Les gouvernements africains devraient lire les manifestes de façon pragmatique et non idéaliste. Ils ne devraient pas se précipiter pour créer de nouvelles structures de soutien à ce type d'innovation et de science, mais étudier la manière dont les canaux politiques actuels peuvent apporter ce que ces documents réclament.

L’interconnexion

L’un des obstacles majeurs qu’il convient d’aborder est l'isolement entre les différents organes directeurs africains. L'agence du Nouveau partenariat panafricain pour le développement de l'Afrique est justement en cours de restructuration pour résoudre ce problème.
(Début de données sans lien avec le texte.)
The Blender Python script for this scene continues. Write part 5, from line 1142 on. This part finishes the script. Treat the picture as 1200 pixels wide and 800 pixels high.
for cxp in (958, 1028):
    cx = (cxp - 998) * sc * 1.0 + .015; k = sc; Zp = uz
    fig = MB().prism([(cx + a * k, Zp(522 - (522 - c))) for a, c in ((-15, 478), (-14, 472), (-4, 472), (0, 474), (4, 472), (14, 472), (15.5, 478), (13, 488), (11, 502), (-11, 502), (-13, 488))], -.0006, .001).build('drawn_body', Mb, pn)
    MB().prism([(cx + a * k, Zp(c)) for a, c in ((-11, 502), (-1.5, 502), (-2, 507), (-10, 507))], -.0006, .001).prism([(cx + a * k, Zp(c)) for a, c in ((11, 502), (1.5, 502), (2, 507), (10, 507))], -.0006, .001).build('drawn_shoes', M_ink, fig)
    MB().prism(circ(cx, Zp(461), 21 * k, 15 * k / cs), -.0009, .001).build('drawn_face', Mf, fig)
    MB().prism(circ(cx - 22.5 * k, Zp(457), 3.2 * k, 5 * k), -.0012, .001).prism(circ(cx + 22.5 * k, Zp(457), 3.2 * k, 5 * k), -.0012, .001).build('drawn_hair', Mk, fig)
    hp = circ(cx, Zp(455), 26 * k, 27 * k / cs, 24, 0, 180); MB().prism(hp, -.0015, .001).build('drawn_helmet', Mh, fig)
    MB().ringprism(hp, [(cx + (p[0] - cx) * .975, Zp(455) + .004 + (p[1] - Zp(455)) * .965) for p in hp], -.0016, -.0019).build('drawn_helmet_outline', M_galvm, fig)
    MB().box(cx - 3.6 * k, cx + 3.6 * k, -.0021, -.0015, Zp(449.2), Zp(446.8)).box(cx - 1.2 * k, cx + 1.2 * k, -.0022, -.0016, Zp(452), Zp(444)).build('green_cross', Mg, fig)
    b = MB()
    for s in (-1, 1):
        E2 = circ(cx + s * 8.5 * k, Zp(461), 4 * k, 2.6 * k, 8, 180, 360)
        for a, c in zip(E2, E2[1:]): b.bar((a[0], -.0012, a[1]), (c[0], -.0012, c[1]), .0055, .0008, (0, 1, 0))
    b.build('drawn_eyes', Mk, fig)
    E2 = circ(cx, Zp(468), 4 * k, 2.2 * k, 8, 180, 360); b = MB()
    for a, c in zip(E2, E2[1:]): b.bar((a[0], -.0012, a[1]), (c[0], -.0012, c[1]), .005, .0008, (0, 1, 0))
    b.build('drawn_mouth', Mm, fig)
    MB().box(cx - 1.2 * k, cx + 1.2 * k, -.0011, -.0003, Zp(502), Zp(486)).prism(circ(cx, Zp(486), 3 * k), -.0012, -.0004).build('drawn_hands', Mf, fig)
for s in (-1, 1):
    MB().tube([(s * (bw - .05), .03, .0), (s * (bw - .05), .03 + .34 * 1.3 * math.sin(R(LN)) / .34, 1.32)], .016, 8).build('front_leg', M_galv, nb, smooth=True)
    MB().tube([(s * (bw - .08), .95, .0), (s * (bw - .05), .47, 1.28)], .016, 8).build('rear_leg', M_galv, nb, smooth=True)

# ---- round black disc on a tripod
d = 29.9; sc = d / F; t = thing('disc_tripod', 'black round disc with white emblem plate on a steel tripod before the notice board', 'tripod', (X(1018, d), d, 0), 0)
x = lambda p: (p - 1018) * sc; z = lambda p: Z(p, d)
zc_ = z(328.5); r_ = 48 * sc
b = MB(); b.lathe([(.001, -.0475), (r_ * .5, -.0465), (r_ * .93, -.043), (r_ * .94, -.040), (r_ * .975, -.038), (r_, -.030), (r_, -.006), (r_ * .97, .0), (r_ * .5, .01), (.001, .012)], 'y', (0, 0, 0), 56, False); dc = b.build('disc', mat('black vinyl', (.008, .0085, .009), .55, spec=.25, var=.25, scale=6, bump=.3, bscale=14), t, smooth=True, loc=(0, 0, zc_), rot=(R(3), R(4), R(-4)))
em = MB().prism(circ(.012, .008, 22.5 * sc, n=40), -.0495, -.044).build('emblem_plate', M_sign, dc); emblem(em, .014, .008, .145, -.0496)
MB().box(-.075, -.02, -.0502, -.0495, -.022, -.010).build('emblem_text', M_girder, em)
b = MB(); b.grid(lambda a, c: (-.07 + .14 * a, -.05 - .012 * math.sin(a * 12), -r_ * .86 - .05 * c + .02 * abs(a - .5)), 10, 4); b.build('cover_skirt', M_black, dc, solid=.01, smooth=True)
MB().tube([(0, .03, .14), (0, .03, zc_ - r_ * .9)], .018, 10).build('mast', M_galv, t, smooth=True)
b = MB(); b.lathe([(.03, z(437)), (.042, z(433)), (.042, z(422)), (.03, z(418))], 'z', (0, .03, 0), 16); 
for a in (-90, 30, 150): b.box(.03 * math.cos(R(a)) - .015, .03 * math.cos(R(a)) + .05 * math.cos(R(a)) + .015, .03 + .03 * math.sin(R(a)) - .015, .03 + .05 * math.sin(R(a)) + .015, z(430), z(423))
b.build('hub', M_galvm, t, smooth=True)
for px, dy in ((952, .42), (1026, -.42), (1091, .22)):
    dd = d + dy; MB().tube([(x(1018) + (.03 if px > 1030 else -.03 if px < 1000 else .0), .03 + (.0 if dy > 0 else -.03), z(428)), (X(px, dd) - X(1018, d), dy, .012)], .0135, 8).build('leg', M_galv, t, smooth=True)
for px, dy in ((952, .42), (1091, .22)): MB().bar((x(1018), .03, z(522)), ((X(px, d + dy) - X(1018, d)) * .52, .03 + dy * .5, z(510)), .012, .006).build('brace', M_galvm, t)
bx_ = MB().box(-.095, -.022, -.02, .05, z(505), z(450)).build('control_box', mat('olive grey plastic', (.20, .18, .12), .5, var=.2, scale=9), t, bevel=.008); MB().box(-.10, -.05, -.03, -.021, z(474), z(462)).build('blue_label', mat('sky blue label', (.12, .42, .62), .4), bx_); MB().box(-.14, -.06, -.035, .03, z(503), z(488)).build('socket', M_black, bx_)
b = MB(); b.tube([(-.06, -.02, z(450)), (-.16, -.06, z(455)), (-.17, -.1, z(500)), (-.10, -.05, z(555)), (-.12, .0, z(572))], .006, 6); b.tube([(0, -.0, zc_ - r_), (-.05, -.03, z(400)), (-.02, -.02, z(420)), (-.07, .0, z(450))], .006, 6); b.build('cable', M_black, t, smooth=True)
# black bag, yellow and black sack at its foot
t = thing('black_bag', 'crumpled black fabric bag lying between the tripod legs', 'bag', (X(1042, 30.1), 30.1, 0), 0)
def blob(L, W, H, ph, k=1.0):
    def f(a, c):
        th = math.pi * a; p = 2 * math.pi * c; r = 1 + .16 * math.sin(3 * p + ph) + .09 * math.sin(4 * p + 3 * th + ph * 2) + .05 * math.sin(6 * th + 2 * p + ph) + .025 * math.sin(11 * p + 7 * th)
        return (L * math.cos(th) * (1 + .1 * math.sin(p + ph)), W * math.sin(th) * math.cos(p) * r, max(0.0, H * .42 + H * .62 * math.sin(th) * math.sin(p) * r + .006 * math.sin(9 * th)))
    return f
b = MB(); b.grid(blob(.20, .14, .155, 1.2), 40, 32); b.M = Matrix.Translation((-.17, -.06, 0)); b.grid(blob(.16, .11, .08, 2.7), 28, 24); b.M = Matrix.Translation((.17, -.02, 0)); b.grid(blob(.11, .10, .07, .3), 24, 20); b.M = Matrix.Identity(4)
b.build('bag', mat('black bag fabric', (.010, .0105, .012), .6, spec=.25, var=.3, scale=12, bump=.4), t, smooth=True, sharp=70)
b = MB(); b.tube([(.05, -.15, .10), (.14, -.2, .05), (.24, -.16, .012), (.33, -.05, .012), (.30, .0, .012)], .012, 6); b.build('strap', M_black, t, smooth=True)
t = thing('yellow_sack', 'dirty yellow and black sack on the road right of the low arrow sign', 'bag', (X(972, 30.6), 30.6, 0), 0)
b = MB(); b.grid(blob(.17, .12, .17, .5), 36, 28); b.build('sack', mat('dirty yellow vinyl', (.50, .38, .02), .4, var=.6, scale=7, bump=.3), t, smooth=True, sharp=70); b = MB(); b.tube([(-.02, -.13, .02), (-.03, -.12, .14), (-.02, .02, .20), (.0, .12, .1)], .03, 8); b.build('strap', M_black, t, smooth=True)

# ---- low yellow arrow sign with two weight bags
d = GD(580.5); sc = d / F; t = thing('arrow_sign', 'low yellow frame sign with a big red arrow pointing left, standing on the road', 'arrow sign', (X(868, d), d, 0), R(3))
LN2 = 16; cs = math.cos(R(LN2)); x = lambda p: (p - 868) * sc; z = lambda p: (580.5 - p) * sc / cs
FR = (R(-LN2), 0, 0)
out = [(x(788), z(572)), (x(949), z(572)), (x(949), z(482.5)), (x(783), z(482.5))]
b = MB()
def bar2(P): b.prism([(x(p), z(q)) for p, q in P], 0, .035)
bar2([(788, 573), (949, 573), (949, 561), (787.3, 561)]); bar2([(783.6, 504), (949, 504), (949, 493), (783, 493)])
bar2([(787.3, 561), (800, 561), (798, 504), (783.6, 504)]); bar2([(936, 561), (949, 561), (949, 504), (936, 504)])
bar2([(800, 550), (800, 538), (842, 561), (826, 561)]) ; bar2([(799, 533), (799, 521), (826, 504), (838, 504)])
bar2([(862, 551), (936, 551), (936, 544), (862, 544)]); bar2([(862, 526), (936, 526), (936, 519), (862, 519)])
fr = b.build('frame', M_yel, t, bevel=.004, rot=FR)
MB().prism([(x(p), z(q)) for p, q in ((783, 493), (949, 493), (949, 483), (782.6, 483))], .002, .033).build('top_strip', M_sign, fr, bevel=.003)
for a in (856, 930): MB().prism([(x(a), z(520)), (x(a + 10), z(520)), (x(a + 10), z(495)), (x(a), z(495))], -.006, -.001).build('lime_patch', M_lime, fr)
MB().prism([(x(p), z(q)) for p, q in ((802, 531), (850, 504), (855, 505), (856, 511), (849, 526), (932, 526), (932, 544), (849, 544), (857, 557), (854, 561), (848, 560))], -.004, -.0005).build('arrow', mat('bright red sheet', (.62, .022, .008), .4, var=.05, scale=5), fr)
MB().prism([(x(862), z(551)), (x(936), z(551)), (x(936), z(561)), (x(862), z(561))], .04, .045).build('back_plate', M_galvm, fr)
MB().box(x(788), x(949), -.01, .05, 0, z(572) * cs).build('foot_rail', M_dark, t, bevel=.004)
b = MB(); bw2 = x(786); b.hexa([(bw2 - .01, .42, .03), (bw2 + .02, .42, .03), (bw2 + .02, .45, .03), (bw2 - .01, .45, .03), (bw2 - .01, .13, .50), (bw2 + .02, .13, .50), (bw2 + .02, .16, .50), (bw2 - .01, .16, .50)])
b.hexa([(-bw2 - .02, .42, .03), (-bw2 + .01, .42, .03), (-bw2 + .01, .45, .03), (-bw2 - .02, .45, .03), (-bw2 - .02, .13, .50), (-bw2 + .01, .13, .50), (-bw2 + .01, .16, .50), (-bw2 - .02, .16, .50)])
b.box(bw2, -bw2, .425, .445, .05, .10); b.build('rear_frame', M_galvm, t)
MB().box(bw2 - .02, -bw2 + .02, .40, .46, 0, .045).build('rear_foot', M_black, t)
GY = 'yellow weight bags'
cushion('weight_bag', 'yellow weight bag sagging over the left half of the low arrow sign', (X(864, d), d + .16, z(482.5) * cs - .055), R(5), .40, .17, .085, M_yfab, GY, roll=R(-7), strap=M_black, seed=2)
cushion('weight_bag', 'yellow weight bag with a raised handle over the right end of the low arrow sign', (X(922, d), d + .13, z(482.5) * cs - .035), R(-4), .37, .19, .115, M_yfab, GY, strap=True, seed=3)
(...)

Peut-être établira-t-elle des liens plus étroits entre les programmes scientifiques et les secteurs de politique connexes tels que l'environnement, la santé et la gestion des ressources.

Des efforts de rapprochement semblables devraient être encouragés dans des organisations comme l'Union africaine, basée à Addis-Abeba. La Conférence ministérielle africaine sur la science et la technologie (AMCOST) devrait être plus proche des conseils des ministres des finances, de l'éducation et l'agriculture, entre autres.

Un bon début pour AMCOST consisterait à rebaptiser sa ‘Décennie pour la science africaine’ qui devrait débuter l'année prochaine en ‘Décennie pour la science et l'innovation en Afrique’. Et amener ensuite d'autres ministères à s’y joindre.